NXP/Freescale QorIQ and Layerscape SoC support
Platform glue for NXP (formerly Freescale) QorIQ and Layerscape ARM system-on-chip processors such as the LS1028A, LS1046A, LS1088A, and LX2160A. These parts are widely used in networking gear, industrial gateways, and edge servers, and the code provides chip identification, power management, and DPAA2 console plumbing those SoCs need.
recommendation
It should stay in the kernel because NXP still sells these Layerscape processors as active products in 2025 and the code continues to receive routine maintenance upstream, including a 2024 stable-tagged fix in rcpm.c and a 2026 cleanup in guts.c. There is no sign of abandonment or removal pressure, and real shipping hardware depends on it.
repository signals
sources
- lore.kernel.org
`drivers/soc/fsl/guts.c` still received upstream maintenance in 2026 (`soc: fsl: guts: don't access of_root directly`).
- lore.kernel.org
`drivers/soc/fsl/rcpm.c` saw a 2024 bug-fix with `Cc: stable`, showing real maintained deployments rather than abandonment.
- nxp.com
NXP lists the LS1028A Layerscape processor as `Active`, indicating the family covered by this directory is still sold new.
- nxp.com
NXP lists the LX2160A Layerscape processor as `Active`; the page also highlights DPAA2-focused networking use cases and current hardware offerings.

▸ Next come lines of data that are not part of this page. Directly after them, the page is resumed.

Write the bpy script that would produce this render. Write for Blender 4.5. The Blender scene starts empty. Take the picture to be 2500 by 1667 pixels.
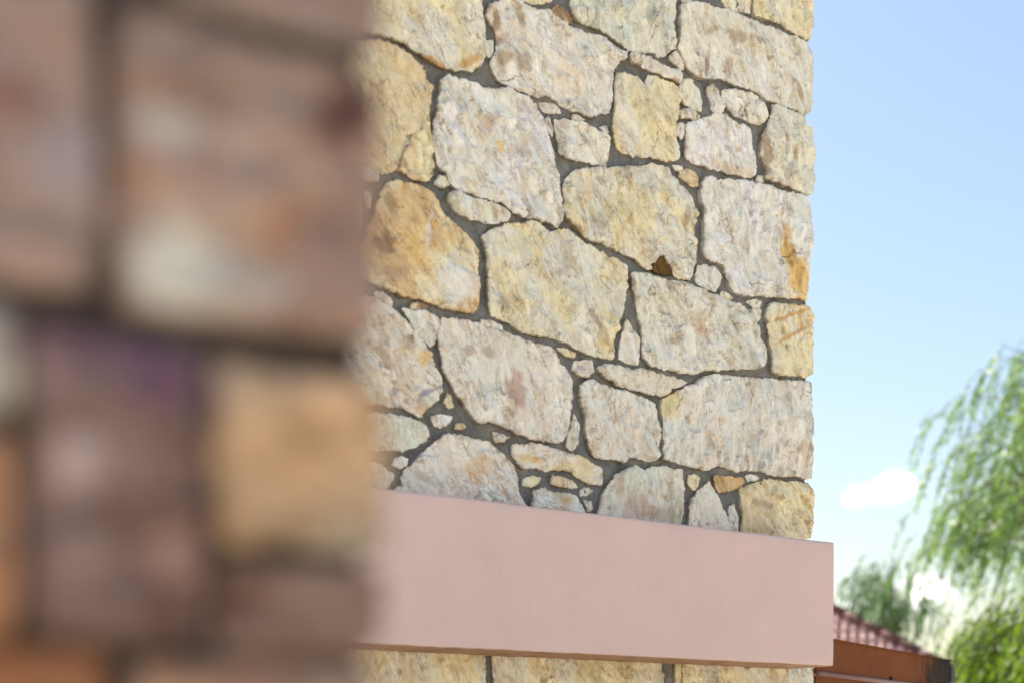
import bpy, math, random
import numpy as np
from mathutils import Vector, Matrix, geometry

# ------------------------------------------------------------------ camera, sky, sun, exposure
scene = bpy.context.scene
COL = scene.collection
W0, H0 = 2500.0, 1667.0
F = 50.0 / 36.0 * W0             # focal length in photo pixels
CX, HOR = 1250.0, 1820.0         # principal column, horizon row
EYE = 1.6

cam_d = bpy.data.cameras.new('camera'); cam = bpy.data.objects.new('camera', cam_d); COL.objects.link(cam)
cam.location = (0, 0, EYE); cam.rotation_euler = (math.radians(90), 0, 0)
cam_d.lens = 50; cam_d.sensor_width = 36; cam_d.sensor_fit = 'HORIZONTAL'
cam_d.shift_y = (HOR - H0 / 2) / W0
cam_d.clip_start = 0.05; cam_d.clip_end = 3000
cam_d.dof.use_dof = True; cam_d.dof.focus_distance = 4.7; cam_d.dof.aperture_fstop = 1.85
scene.camera = cam

SUN_EL, SUN_AZ = math.radians(56), math.radians(-38)      # azimuth from +Y towards +X
sdir = Vector((math.sin(SUN_AZ) * math.cos(SUN_EL), math.cos(SUN_AZ) * math.cos(SUN_EL), math.sin(SUN_EL)))
sun_d = bpy.data.lights.new('sun', 'SUN'); sun_d.energy = 5.0; sun_d.angle = math.radians(0.5); sun_d.color = (1, 0.94, 0.84)
sun = bpy.data.objects.new('sun', sun_d); COL.objects.link(sun)
sun.rotation_euler = sdir.to_track_quat('Z', 'Y').to_euler()

world = bpy.data.worlds.new('World'); scene.world = world; world.use_nodes = True
wn, wl = world.node_tree.nodes, world.node_tree.links
wn.clear()
wo = wn.new('ShaderNodeOutputWorld'); bg = wn.new('ShaderNodeBackground'); sky = wn.new('ShaderNodeTexSky')
sky.sky_type = 'NISHITA'; sky.sun_disc = False; sky.sun_elevation = SUN_EL; sky.sun_rotation = SUN_AZ
sky.air_density = 1.5; sky.dust_density = 1.0; sky.ozone_density = 1.0
SKY_STRENGTH = 0.05
bg.inputs['Strength'].default_value = SKY_STRENGTH
tc = wn.new('ShaderNodeTexCoord')
noi = wn.new('ShaderNodeTexNoise'); noi.inputs['Scale'].default_value = 40; noi.inputs['Detail'].default_value = 6
wl.new(tc.outputs['Generated'], noi.inputs['Vector'])
nsub = wn.new('ShaderNodeMath'); nsub.operation = 'MULTIPLY_ADD'; nsub.inputs[1].default_value = 3.6; nsub.inputs[2].default_value = -1.8
wl.new(noi.outputs['Fac'], nsub.inputs[0])
def pxdir(x, y):
    return Vector(((x - CX) / F, 1, (HOR - y) / F)).normalized()
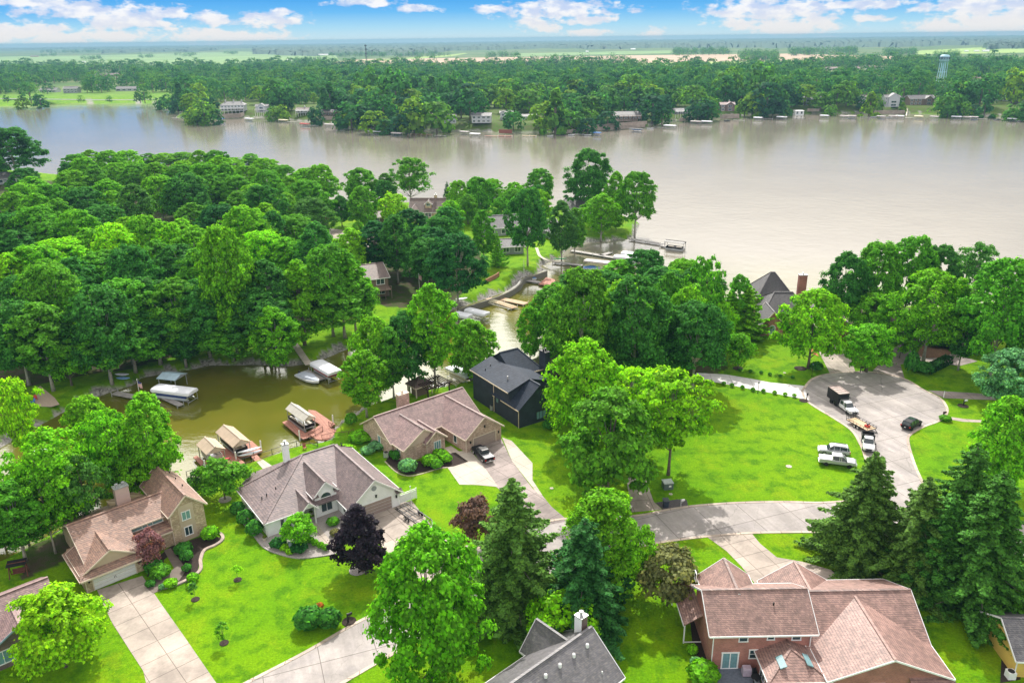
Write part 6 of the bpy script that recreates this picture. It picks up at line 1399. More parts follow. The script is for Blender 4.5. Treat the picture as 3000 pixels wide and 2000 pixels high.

codex reasoning notes (technical)
Shell inspection of local Kconfig/source identified this directory as QorIQ/Layerscape SoC support (`guts`, `rcpm`, `dpaa2-console`) for parts including LS1012A/LS1021A/LS1028A/LS1043A/LS1046A/LS1088A/LS2080A/LX2160A. `lore_activity` was used on `guts.c` and `rcpm.c`; both showed recent non-removal maintenance, and no removal evidence appeared in the sampled lore results. NXP product URLs were obtained via `web.search_query` on `nxp.com` and show current Layerscape parts still marked Active. Because the code serves still-shipping QorIQ/Layerscape platforms and continues to get bug-fix/cleanup traffic, removal/deprecation is not justified.